Sufi spiritual leader and daughter shot, hacked to death in Bangladesh
Dhaka: Unknown assailants have shot and hacked to death a Sufi spiritual leader and his adopted daughter in northern Bangladesh, police said Tuesday.
Local police chief Hamidul Alam said the bodies of Farhad Hossain Chowdhury and his daughter, Rupali Begum, were recovered late Monday from a shrine Chowdhury ran in Dinajpur district.
Alam said police are still investigating the case and have not ruled out the involvement of militant groups. Similar killings in recent years have been blamed on suspected members of militant groups in the Sunni Muslim-majority country.
The official said police are also considering other possibilities, including a personal dispute. Chowdhury had been a local leader of the main opposition Bangladesh Nationalist Party in the past but left politics in recent years to run the shrine, where followers practiced various rituals. Many Islamic groups say such shrine-based rituals are anti-Islamic.

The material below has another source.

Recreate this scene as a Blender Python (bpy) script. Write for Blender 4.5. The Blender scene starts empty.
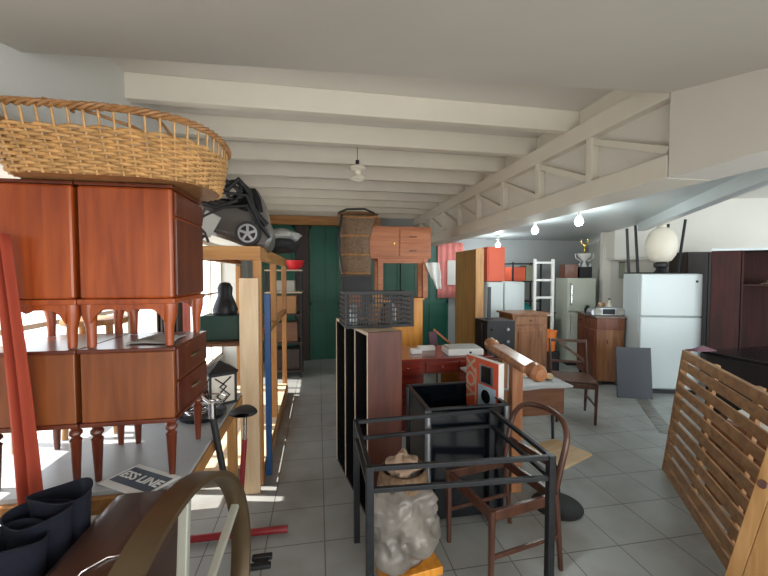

Bangladesh has suffered a wave of attacks in recent years by Islamist militants targeting atheist bloggers, writers, publishers and members of religious minorities, including people adhering to Sufism. In an attack last year, a band of militants killed 20 hostages including 17 foreigners in a restaurant in Dhaka, the capital.
The Islamic State group has claimed responsibility for some of the killings, but the government has insisted they were the acts of domestic groups and that the Islamic State has no presence in the country. About 40 suspected militants have been killed in police raids since July last year.